Dawn, as a non-native, sought the guidance of a cultural mentor - a role filled by Rob Goslin. Rob helped Dawn integrate into the community and more deeply understand the community's values and "way of being". Because of the trusting relationship with Rob and the Red Cliff Early Childhood Center administrative staff, Dawn became someone tribal families felt comfortable working with. It was the establishment of these relationships that allowed the Young Wings program to be effective.
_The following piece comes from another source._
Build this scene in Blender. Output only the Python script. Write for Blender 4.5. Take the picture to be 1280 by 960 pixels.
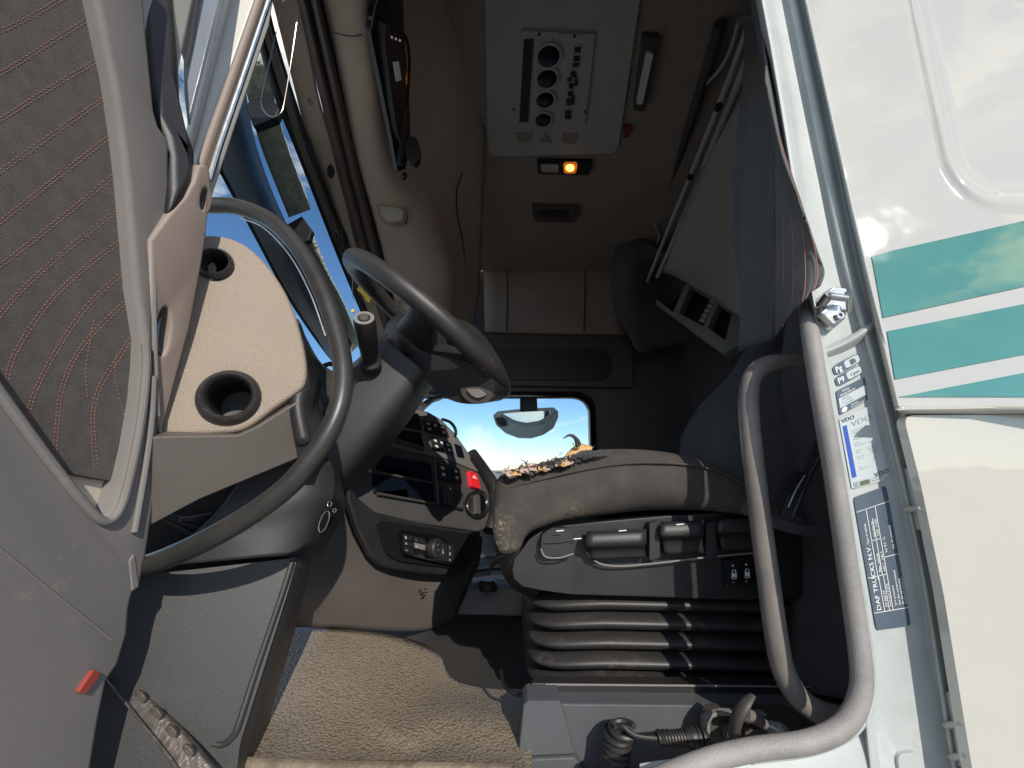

Dawn and Rob offer the following advice for those seeking to map a course for cultural competence:

  • Research the history of the culture. Seek to understand, within the framework of that history, the ongoing dynamics with the mainstream society.
  • Take care not to make assumptions. Look to find the cultural and spiritual strengths of the community.
  • Form relationships with key members of the cultural group - individuals who can lead you through the learning process and provide ongoing consultation.
  • Seek ways to participate with the community during both celebrations and tragedies.
  • Be willing to feel awkward, to not be the 'expert', to be a student. Come with a sense of humility and a true desire to learn and understand.

To paraphrase Rob and Dawn:
You can learn to be culturally sensitive but that alone will not solve the existent problems. You need to blend proven prevention/intervention models into the cultural fabric - in essence, weave a new kind of fabric, one where the warp is made of traditional values and teachings and the weft is made of "western" knowledge and understanding.